A function in mathematics is a relationship between two sets, where each element in the first set (called the domain) is paired with exactly one element in the second set (called the codomain).
Functions are denoted by symbols like f(x), where x is the input from the domain, and f(x) is the output in the codomain.
Definition of Function
A function is like a machine that takes an input, does something to it, and produces a unique output. In More Detailed – A function is a relationship between two sets, called the domain and the codomain (or range), where each element in the domain is associated with exactly one element in the codomain.
Key Concepts of Function
- Domain: The set of all possible inputs for the function.
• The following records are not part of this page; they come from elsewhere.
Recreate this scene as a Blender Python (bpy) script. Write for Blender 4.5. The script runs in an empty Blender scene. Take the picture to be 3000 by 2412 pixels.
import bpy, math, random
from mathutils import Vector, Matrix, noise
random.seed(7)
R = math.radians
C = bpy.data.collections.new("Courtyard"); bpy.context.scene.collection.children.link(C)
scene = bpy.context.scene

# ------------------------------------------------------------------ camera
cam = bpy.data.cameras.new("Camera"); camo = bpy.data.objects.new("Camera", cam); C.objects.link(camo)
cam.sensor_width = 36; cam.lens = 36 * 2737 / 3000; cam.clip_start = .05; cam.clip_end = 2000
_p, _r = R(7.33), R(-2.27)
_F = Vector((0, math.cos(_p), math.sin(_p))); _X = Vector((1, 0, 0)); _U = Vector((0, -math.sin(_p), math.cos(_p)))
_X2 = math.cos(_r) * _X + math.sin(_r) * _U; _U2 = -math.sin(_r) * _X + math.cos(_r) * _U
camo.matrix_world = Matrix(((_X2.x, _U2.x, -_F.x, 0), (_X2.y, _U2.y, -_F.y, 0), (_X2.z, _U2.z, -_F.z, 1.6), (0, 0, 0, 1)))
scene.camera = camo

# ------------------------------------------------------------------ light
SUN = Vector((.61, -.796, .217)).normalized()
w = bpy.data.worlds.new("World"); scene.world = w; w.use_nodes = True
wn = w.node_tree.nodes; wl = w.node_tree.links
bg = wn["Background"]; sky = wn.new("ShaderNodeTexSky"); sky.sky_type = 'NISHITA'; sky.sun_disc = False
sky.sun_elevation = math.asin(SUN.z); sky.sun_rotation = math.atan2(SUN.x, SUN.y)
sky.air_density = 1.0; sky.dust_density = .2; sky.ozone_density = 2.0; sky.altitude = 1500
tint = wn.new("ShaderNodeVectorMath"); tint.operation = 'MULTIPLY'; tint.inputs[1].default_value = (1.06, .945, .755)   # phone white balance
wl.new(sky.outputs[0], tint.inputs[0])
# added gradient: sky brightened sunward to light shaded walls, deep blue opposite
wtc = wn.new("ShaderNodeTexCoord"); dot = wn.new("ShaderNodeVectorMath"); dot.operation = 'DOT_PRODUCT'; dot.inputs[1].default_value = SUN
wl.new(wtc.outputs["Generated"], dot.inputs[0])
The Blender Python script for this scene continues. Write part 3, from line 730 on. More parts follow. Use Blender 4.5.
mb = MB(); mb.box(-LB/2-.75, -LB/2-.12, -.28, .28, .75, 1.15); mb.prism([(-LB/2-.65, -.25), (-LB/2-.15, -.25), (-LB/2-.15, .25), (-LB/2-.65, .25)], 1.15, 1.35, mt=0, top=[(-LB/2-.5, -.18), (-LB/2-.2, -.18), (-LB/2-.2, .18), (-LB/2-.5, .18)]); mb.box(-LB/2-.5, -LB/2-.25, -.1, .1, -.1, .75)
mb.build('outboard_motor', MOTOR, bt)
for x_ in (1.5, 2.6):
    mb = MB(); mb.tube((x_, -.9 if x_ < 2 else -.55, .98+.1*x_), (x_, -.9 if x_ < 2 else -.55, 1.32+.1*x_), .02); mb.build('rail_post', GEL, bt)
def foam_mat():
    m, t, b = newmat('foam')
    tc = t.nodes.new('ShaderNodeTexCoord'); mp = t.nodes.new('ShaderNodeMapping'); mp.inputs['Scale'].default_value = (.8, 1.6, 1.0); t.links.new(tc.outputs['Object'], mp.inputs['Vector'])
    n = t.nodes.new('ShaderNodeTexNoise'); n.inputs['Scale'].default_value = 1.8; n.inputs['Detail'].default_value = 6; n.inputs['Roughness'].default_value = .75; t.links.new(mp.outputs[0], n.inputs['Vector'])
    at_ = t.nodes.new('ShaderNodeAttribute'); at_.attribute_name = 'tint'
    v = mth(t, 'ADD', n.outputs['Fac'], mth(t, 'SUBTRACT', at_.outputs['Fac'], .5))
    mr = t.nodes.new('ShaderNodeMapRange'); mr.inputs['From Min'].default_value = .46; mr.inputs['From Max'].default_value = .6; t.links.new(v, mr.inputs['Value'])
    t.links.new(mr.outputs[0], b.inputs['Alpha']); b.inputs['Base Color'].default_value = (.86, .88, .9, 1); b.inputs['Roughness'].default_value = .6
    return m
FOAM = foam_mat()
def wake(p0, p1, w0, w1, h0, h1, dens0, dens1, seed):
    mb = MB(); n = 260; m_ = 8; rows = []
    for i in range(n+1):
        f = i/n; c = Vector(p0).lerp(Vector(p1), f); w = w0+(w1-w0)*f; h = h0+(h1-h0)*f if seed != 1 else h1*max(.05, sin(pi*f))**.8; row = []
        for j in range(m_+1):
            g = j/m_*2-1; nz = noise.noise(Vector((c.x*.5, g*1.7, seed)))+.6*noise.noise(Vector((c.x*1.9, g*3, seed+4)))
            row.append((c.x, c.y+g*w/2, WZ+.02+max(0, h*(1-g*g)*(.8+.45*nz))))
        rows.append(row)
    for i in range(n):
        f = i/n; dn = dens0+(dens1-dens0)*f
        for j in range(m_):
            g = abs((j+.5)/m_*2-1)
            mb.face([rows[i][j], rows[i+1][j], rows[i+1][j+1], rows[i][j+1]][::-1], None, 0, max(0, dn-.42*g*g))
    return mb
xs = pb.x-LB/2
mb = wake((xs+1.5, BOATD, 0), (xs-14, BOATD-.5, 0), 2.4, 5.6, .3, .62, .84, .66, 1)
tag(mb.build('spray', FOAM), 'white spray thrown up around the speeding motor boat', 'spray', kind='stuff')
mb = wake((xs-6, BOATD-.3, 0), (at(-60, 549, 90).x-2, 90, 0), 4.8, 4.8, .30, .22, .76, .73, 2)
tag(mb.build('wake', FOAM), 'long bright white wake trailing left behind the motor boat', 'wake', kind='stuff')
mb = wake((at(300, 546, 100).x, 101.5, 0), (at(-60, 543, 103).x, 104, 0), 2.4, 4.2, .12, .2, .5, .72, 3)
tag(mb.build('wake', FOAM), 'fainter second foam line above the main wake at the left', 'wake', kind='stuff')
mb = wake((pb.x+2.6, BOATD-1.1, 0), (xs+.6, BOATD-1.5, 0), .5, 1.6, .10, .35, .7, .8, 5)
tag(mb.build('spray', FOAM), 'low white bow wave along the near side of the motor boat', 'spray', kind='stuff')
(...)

- Codomain (Range): The set of all possible outputs of the function.
- Unique Output: For every input, there can be only one output. This is the most important condition for a relationship to be considered a function.
Ways to Represent Functions
- Equations: y = f(x) (e.g., y = 2x + 3)
- Graphs: Visual representation on a coordinate plane.
- Tables: Listing inputs and their corresponding outputs.
- Mappings: Using arrows to show the association between inputs and outputs.
Example of Function
Let’s say we have a function f(x) = x + 2
- If we input x = 3, the function gives us an output of f(3) = 3 + 2 = 5.
- If we input x = -1, the function gives us an output of f(-1) = -1 + 2 = 1.
No matter what input we give this function, we’ll always get a single, unique output.
Types of Functions
Based on Mapping/Elements –
One-to-One (Injective) Function:
Each element in the domain maps to a unique element in the codomain. No two inputs have the same output.
- Example: f(x) = x + 5
Many-to-One Function:
Two or more elements in the domain map to the same element in the codomain.
- Example: f(x) = x² (both 2 and -2 map to 4)
Onto (Surjective) Function:
Every element in the codomain is mapped to by at least one element in the domain. The range is equal to the codomain.
- Example: If the codomain is all real numbers, f(x) = 2x is onto.
One-to-One and Onto (Bijective) Function:
The function is both one-to-one and onto. There’s a perfect pairing between inputs and outputs.
- Example: f(x) = x
Into Function:
If the function is not onto. There are elements in the codomain that are not mapped to by any element in the domain.
Constant Function:
Every input maps to the same output.
- Example: f(x) = 7
FAQs on Function :
What is the difference between a relation and a function?
The key difference between a relation and a function lies in how they associate inputs and outputs:
Relation:
- A relation is simply a set of ordered pairs. It describes any kind of association between elements of two sets.
- It can have one-to-one, one-to-many, many-to-one, or many-to-many mappings between inputs and outputs.
- Example: {(1, a), (1, b), (2, c)} – Here, the input ‘1’ is associated with two different outputs, ‘a’ and ‘b’.
Function:
- A function is a special type of relation with a crucial restriction: each input (x-value) must have exactly one output (y-value).
- It can have one-to-one or many-to-one mappings, but not one-to-many.
- Example: {(1, a), (2, b), (3, c)} – Each input has a unique output.
In simpler terms:
Imagine a vending machine.
- Relation: You press a button (input), and sometimes you get two different items (outputs) at once. That’s a relation, but not a very reliable vending machine!
- Function: You press a button (input), and you always get one specific item (output). That’s a function.
What is the domain and range of a function?
- Domain: The set of all possible inputs (x) for the function.
- Range: The set of all possible outputs (f(x)).
How do you determine if a graph represents a function?
Use the vertical line test: If any vertical line intersects the graph at more than one point, it is not a function.
Can a function have multiple inputs for the same output?
Yes, a function can map different inputs to the same output.
What is an inverse function?
An inverse function “undoes” the action of another function.